+++ Dataset excerpt +++

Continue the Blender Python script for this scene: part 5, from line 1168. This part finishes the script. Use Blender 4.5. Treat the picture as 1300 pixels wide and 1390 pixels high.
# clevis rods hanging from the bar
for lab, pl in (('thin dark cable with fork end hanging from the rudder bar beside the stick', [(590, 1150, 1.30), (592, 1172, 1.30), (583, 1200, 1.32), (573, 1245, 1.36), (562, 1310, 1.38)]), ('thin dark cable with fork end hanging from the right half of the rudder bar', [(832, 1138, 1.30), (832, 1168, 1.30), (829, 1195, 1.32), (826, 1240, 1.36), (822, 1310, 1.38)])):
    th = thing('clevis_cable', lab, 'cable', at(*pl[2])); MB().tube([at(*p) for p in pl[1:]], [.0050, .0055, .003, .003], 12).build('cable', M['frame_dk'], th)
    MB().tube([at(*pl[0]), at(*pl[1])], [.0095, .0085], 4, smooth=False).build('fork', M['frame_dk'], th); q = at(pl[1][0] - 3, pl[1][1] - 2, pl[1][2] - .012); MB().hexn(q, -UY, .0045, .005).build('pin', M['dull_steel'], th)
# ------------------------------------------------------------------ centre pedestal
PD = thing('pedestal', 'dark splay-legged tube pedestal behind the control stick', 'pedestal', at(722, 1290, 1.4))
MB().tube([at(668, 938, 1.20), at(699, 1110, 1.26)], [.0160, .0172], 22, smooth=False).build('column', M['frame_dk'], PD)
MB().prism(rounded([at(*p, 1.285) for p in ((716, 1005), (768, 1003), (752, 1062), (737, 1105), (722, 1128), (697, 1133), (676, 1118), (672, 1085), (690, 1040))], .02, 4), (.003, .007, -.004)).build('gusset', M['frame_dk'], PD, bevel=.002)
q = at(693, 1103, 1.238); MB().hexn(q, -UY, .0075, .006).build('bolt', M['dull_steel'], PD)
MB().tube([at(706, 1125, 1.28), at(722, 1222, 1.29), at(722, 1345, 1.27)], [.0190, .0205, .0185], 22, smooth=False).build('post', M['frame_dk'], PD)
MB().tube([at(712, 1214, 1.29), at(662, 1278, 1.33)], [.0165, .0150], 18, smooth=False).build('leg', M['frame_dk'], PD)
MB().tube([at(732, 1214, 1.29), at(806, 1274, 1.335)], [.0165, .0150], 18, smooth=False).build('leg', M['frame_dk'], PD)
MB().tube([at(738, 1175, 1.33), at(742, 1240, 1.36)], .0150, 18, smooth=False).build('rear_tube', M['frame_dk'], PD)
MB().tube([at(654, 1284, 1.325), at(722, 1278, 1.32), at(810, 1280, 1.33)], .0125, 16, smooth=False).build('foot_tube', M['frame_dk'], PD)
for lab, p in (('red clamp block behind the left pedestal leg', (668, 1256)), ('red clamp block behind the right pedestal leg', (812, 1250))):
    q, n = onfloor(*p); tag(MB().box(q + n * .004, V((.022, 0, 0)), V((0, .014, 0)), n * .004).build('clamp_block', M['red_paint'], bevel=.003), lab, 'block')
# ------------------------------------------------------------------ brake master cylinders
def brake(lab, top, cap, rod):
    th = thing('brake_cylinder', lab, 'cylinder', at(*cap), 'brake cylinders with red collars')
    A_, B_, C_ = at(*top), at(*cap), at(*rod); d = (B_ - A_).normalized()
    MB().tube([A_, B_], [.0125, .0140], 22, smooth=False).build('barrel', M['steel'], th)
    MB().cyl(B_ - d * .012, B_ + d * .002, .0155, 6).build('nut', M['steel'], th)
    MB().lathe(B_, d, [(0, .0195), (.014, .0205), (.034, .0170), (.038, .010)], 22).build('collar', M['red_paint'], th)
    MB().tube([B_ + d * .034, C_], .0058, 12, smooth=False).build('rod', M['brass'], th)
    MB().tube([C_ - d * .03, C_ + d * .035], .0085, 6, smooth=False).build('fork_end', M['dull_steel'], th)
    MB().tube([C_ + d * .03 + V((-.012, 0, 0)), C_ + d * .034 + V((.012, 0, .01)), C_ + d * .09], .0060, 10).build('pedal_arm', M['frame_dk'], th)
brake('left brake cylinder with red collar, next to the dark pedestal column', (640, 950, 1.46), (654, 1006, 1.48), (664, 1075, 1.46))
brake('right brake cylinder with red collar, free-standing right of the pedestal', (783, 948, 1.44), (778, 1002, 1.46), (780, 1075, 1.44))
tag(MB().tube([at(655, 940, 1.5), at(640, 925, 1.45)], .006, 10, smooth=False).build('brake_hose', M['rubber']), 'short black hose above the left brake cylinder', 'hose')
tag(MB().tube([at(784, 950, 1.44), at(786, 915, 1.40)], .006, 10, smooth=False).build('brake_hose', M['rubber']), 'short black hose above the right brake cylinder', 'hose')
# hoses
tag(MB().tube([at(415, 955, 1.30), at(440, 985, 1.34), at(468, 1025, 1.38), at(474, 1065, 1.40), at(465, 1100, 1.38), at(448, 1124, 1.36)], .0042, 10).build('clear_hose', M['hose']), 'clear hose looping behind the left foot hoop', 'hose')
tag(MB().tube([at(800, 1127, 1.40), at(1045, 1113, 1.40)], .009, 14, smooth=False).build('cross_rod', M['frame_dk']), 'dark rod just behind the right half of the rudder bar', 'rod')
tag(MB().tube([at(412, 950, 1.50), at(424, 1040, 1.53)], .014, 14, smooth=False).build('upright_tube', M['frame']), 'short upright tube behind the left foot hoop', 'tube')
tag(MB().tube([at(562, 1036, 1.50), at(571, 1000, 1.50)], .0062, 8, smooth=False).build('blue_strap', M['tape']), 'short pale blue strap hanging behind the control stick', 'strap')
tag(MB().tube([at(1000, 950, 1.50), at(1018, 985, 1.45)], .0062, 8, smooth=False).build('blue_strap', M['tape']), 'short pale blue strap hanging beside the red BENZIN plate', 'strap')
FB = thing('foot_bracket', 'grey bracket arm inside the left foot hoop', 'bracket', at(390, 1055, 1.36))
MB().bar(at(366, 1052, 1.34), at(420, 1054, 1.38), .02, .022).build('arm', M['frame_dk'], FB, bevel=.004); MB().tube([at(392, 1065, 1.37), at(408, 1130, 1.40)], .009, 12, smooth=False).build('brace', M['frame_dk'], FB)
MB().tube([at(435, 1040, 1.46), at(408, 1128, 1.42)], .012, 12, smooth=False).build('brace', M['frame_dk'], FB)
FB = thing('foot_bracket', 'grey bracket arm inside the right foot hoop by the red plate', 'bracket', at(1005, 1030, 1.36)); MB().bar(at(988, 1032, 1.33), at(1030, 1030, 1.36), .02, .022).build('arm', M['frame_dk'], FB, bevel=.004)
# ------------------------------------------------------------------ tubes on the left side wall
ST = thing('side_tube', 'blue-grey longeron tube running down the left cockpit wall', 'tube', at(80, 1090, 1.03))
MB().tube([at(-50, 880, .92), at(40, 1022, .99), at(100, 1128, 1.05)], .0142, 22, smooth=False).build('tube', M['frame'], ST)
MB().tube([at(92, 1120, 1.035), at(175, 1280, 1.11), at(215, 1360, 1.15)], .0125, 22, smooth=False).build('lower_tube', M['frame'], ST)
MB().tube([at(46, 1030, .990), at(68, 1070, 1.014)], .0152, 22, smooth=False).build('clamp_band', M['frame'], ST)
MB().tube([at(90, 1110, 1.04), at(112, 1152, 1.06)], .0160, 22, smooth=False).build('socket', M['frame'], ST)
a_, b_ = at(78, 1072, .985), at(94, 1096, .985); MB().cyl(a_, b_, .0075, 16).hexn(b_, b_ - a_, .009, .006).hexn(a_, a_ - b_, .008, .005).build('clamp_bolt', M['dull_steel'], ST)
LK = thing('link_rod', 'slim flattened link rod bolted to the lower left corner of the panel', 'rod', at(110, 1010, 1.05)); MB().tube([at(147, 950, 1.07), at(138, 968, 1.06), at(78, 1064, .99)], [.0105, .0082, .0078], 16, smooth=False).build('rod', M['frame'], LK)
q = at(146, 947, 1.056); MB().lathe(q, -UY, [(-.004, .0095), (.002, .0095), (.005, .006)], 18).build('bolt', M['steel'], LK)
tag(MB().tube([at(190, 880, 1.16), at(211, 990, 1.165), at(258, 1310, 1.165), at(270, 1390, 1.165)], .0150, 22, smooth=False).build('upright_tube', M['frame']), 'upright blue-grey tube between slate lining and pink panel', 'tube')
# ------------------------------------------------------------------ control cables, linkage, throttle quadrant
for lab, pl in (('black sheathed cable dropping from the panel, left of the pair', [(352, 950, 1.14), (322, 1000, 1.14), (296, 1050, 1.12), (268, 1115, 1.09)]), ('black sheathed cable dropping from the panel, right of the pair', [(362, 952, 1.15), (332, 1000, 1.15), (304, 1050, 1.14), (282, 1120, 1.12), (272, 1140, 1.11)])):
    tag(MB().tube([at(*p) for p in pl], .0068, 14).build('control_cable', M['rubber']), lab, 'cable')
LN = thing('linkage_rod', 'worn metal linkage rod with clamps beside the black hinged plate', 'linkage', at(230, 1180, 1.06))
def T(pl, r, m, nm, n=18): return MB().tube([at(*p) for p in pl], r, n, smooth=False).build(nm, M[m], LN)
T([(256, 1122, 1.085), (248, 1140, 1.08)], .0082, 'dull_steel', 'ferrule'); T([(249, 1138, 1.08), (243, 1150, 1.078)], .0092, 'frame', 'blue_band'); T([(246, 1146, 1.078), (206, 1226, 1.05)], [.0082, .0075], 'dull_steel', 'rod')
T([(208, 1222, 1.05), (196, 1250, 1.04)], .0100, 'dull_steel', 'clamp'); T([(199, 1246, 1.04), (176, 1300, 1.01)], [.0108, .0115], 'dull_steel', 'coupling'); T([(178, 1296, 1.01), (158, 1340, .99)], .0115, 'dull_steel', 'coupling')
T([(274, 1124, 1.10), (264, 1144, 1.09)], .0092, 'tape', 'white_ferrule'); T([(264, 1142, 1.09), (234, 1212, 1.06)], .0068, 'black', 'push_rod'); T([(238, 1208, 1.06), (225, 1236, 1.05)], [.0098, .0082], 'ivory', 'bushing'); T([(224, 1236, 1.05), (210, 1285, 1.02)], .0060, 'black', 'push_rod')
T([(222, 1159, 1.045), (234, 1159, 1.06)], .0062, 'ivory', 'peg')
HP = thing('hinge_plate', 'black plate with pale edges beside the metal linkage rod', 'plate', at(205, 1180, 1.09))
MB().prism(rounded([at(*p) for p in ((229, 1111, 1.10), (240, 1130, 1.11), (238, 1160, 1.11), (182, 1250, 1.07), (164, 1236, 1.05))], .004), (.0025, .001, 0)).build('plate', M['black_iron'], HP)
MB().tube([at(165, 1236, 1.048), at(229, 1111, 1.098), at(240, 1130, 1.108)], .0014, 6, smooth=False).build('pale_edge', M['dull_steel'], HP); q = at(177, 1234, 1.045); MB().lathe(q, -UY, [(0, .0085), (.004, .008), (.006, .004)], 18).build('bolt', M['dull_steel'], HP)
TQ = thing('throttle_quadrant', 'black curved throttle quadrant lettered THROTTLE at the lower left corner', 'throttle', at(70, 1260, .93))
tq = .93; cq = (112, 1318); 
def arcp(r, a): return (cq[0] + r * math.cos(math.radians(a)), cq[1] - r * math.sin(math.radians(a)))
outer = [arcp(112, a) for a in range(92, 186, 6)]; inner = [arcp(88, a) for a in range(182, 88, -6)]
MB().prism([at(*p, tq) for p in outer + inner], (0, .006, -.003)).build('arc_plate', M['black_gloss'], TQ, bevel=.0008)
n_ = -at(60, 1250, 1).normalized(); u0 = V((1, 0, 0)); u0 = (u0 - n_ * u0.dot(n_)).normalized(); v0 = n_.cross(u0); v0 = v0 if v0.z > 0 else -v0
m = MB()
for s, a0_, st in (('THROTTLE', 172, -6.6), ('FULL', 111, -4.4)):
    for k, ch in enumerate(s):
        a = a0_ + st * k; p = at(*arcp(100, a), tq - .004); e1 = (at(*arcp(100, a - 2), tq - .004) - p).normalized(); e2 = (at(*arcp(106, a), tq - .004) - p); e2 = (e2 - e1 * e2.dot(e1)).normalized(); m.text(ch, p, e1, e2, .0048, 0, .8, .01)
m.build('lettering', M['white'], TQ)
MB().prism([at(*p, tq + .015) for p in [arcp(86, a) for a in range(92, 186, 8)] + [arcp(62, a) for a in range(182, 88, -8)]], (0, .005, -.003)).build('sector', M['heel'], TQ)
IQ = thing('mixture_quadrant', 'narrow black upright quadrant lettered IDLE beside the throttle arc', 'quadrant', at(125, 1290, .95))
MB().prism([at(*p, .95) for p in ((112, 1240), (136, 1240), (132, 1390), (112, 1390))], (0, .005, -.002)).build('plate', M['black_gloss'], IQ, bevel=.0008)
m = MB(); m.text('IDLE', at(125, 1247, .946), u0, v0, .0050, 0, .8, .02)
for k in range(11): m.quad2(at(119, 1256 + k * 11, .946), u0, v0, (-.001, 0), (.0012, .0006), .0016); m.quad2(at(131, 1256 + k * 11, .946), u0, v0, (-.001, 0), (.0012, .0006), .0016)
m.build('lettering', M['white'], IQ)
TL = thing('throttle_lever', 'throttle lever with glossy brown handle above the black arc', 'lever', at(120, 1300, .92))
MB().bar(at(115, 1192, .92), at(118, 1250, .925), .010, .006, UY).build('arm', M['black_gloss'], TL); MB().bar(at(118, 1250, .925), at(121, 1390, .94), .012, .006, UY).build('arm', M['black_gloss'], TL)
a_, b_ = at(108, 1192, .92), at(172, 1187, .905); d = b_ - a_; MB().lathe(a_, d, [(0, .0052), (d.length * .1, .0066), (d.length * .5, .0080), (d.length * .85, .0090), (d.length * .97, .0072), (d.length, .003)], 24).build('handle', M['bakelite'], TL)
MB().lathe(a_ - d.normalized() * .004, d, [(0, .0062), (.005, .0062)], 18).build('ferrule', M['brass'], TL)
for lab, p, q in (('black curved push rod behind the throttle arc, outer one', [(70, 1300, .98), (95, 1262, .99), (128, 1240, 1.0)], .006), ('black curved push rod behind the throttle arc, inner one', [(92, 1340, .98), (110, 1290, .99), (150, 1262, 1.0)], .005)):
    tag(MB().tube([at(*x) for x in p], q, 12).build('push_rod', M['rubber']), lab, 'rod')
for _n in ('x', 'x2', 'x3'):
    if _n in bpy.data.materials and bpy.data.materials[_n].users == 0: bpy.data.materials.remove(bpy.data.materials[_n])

+++

Goal of the exercise
In the listing, find each line with the string "from" and copy it.

Exercise response
Continue the Blender Python script for this scene: part 5, from line 1168. This part finishes the script. Use Blender 4.5. Treat the picture as 1300 pixels wide and 1390 pixels high.
# clevis rods hanging from the bar
for lab, pl in (('thin dark cable with fork end hanging from the rudder bar beside the stick', [(590, 1150, 1.30), (592, 1172, 1.30), (583, 1200, 1.32), (573, 1245, 1.36), (562, 1310, 1.38)]), ('thin dark cable with fork end hanging from the right half of the rudder bar', [(832, 1138, 1.30), (832, 1168, 1.30), (829, 1195, 1.32), (826, 1240, 1.36), (822, 1310, 1.38)])):
for lab, pl in (('black sheathed cable dropping from the panel, left of the pair', [(352, 950, 1.14), (322, 1000, 1.14), (296, 1050, 1.12), (268, 1115, 1.09)]), ('black sheathed cable dropping from the panel, right of the pair', [(362, 952, 1.15), (332, 1000, 1.15), (304, 1050, 1.14), (282, 1120, 1.12), (272, 1140, 1.11)])):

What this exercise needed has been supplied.